The art in posting a requirement is to understand what the supplier needs to know, and to describe what you want clearly enough that the suppliers can bid responsibly. For house insurance, you might want to specify:

  • Replacement value of the property;

  • Type of construction;

  • Age of house;

  • Whether you have fire extinguishers;

  • Value of furnishings – often estimated as about 75% percent of the value of the property;

  • Zip code you live in;

  • Any special valuables you want to include.

  • What liability limits you would like;

  • Whether you want the insurance to keep pace with inflation;

  • The size and the AM Best or other industry rating of the company offering the insurance;

  • Etc.

A review of your existing policy can help tailor your custom-made request.

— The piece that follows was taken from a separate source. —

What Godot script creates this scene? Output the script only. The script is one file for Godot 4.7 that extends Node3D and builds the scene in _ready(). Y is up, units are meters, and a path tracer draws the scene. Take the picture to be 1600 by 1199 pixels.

Do the same for all the other insurance needs you have. Review each policy that you want to replace, or review websites of insurers to understand what needs to be specified for new policies you don’t yet have, and carefully select what you want.

Once you have posted your requirements on a reverse auction website, you’ll want to monitor the post so that you know when insurers or agents have questions to clarify your needs. You’ll also be able to see what bids are coming in and start assessing the different suppliers from their write-ups. Over time, each supplier builds up a rating on the website based on how they have served other clients, so you should be able to assess their reliability. Initially, before they have a significant rating, you will have to trust that they fairly represent their principal (the company whose insurance they are quoting), and base your choice on evaluation of the insurance company rather than the agent.

Finally, at the end of the auction period that you specified, or earlier if it suits you, you can make your pick and accept a specific bid – assuming that at least one meets your needs. From there, you and the agent work out the details. Remember that the bid you accept represents a legal contract. The agent is obliged to provide you what was bid at the price bid, and you are obliged to pay that price for the insurance you have contracted for. Be aware that they may still try to upsell you, so be prepared. The more homework you have done before accepting a contract and talking to the agent, the better prepared you’ll be to stick to your original requirements.

If you decide to split the contracts between two or more insurers, you’ll have to accept a bid for one part of the package, and re-post the remainder, making sure that your desired bidder is invited to bid on the restructured package.

Try it and see whether you don’t reduce your insurance costs – without losing quality of coverage and without the avalanche of agents contacting you for your business.